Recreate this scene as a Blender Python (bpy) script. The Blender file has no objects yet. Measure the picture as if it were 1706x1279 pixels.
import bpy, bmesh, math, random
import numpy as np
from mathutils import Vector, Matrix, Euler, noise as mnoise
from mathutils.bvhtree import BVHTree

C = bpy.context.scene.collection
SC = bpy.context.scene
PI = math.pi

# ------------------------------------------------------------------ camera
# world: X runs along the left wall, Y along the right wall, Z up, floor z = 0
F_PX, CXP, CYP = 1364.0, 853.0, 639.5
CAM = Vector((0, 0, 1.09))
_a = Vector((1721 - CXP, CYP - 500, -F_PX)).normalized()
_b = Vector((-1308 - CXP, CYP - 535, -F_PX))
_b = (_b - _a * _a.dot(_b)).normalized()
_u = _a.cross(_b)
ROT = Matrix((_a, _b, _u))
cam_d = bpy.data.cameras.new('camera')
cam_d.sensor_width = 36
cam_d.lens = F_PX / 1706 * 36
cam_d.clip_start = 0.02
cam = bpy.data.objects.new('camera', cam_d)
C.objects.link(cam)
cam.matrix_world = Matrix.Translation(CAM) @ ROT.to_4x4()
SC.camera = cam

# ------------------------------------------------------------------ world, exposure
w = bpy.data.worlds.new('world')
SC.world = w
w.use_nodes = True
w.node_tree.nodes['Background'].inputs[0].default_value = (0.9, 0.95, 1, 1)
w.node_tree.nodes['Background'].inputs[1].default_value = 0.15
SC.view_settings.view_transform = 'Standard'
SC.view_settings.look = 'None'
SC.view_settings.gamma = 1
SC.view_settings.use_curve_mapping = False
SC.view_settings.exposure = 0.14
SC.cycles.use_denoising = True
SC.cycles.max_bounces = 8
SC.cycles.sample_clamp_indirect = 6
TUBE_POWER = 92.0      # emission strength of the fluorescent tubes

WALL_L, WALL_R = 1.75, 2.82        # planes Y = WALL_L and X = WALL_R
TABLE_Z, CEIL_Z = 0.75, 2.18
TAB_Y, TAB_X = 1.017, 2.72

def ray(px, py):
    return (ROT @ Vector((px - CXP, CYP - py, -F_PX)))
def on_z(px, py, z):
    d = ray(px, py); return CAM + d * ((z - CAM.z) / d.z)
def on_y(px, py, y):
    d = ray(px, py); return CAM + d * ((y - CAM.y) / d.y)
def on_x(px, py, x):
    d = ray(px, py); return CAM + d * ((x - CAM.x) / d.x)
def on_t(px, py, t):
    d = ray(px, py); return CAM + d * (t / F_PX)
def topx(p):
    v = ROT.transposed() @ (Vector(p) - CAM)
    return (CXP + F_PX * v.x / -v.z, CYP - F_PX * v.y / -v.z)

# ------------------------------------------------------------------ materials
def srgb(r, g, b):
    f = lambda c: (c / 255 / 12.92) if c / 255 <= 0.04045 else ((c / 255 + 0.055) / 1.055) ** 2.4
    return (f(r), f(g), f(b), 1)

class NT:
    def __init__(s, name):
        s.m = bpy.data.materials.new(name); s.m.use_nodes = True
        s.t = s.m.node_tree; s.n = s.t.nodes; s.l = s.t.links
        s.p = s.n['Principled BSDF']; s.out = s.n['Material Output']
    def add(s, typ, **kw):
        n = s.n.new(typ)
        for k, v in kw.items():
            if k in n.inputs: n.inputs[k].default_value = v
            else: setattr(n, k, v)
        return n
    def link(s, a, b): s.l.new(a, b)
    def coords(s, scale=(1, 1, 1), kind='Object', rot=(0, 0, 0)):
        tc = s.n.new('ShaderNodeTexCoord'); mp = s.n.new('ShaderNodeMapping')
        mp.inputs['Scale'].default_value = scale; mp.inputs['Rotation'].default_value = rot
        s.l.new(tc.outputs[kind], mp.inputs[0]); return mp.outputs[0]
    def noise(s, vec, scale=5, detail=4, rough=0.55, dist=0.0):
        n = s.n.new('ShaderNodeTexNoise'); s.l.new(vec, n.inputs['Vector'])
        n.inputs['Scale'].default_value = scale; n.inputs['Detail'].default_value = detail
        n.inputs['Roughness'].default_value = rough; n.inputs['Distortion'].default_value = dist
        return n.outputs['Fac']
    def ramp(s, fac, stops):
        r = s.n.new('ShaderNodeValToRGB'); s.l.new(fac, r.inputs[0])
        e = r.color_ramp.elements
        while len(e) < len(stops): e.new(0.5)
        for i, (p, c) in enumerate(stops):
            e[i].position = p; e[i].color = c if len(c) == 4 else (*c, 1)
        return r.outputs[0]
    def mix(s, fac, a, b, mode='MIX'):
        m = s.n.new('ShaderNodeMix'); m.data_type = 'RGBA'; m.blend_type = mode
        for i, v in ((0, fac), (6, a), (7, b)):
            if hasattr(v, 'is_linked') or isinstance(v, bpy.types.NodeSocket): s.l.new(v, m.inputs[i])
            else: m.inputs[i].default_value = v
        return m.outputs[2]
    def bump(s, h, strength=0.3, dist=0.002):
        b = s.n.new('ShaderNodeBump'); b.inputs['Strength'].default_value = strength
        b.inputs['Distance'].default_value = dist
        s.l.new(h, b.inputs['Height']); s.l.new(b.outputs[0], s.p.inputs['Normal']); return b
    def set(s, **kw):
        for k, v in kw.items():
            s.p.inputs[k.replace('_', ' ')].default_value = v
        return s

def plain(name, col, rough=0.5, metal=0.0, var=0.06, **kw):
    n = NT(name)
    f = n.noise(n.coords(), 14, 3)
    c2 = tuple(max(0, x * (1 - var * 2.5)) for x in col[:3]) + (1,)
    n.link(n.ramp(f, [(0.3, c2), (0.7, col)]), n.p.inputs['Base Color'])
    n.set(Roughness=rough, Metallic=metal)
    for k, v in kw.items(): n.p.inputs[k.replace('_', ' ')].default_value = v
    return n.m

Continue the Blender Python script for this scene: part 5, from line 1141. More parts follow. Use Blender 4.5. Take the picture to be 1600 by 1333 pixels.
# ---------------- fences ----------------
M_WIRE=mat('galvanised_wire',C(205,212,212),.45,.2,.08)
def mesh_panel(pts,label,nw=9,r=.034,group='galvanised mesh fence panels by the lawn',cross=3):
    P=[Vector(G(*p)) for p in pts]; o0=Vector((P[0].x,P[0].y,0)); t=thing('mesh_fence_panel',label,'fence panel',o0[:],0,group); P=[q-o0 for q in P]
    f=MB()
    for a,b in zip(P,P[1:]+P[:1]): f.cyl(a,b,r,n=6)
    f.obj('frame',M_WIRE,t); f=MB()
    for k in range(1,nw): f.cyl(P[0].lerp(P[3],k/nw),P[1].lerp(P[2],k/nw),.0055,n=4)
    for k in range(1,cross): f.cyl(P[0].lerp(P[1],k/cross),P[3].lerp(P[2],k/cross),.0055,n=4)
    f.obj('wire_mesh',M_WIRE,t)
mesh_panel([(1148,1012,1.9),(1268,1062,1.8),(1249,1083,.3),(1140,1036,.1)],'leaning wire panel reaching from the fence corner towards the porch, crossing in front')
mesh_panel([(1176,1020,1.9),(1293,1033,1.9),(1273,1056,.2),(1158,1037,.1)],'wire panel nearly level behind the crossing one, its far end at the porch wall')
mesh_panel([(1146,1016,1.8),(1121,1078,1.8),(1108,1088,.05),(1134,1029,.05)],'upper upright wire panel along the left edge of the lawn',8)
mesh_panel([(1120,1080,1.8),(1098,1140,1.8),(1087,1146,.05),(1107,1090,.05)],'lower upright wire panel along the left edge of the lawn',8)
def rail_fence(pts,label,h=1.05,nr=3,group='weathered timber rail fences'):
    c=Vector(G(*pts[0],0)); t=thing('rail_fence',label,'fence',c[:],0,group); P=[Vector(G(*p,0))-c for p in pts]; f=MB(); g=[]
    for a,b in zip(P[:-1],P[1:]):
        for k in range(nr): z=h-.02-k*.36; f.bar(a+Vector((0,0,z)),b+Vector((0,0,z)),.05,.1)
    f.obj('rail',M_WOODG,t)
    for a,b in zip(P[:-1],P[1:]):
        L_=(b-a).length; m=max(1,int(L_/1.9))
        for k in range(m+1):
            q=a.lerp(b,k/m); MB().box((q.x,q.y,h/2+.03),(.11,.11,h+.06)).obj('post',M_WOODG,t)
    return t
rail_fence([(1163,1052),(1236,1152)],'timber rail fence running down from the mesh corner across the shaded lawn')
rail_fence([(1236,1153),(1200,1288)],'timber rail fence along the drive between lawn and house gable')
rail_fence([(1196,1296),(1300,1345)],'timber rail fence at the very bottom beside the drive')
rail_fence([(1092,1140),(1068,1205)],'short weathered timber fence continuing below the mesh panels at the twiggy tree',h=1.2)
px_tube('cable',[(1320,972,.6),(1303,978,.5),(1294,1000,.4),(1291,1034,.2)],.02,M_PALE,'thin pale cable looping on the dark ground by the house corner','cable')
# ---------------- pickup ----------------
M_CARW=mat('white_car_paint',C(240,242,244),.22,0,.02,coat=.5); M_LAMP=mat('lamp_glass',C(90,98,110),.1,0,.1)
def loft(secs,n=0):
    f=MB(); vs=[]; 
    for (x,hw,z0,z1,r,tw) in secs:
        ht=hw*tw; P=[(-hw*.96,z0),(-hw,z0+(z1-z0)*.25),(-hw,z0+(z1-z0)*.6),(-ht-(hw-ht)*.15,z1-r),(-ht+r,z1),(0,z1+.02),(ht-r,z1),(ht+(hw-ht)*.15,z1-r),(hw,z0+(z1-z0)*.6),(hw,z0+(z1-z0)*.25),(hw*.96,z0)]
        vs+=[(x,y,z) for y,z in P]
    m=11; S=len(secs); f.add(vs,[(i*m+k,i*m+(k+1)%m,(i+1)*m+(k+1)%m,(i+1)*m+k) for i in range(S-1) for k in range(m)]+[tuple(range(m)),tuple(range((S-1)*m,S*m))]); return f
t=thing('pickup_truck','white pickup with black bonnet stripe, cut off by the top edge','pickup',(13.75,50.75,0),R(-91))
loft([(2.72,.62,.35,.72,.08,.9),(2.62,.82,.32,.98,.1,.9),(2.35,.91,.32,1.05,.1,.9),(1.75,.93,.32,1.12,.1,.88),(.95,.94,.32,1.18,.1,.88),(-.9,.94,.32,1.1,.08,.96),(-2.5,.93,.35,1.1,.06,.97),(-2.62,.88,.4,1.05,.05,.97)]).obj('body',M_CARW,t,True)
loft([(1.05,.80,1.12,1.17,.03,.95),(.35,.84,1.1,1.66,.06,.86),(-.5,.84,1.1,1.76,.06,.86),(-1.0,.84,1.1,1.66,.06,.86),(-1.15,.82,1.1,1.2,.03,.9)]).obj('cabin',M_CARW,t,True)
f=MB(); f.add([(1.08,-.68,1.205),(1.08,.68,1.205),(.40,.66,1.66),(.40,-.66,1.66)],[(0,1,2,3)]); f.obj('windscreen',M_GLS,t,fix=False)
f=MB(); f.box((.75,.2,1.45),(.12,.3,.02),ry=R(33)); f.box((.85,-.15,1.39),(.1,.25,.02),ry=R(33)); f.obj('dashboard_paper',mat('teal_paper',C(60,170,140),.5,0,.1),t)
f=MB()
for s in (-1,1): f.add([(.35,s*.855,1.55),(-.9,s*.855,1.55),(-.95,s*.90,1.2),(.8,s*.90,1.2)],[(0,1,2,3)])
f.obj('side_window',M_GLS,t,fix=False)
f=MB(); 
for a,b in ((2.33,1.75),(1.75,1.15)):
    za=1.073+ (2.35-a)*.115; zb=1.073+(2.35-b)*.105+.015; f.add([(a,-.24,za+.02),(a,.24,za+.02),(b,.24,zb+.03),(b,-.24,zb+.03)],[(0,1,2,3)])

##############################

_The task_
Begin at the top of the records above and quote each line exactly, ending with the line that contains "PI = math.pi".

_Solution to the problem_
Recreate this scene as a Blender Python (bpy) script. The Blender file has no objects yet. Measure the picture as if it were 1706x1279 pixels.
import bpy, bmesh, math, random
import numpy as np
from mathutils import Vector, Matrix, Euler, noise as mnoise
from mathutils.bvhtree import BVHTree

C = bpy.context.scene.collection
SC = bpy.context.scene
PI = math.pi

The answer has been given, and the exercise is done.